Tuesday, June 2, 2009

The Communio Sanctorum and Diversity in Education--Part 2

Still, I am not rejecting the desire at the heart of the primitive church doctrine for purity and unity, but I am suggesting that this longing is better placed eschatologically in the Church's future. We are all on the way to God's promised "inheritance toward redemption as God's own people, to the praise of his glory" (Eph 1:14). Anabaptists were taking seriously the call to take a monastic Christianity of a sort into all of life; that is to bring the norms of discipleship before all disciples. The heroes of the faith, officially canonized or not by a church body, ought to be held up before our students as exemplary lives. This, too, is part of the great cloud of witnesses and the assembly of the firstborn and the spirits of the righteous made perfect. We are assisting our students' sanctification when we open up the possibility of thick ecumenism to them. Covenant faithfulness is seeking Holy Spirit fruitfulness, a habituation of ourselves by his work on us, and this takes place in the church community as God's temple and as a witness in the world. But the communion of saints reminds us that the church community is far larger than our local congregation or the newest popular devotional book.

However, this teaching of the communion of saints can be wrongly conducted as a loose history of ideas which is relativistic in spirit and nihilistic in practice.

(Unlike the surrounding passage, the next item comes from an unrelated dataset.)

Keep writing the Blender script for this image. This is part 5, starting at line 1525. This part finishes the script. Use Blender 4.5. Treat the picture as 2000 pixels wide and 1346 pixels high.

A sampling of ideas in modern university life often carries the implicit (if not explicit) message that there is no final, realizable truth, that all is culture ever changing and always subverting and sublimating the individual's evolutionary desires. The professor moves from idea to idea, era to era with nothing like judgment, unless it be to enshrine the assumptions of the contemporary superiority in matters of race, gender, statecraft, and so on. We end up as pedagogical voyeurs. To recognize as the people of God that our unity resides in the mystical Body of Christ yet also is an eschatological promise in which we place our hope is not to practice the infinite deferral of locating the truth. Instead, we recognize the Spirit of Truth present in us as taking up residence, yet we are still children of history, waiting for full redemption, on the way. A triune, diverse education must bind itself to a tradition and practice, a covenantal culture with a biblical purpose in view. Engaging the debate requires certain virtues and skills; it does not come naturally.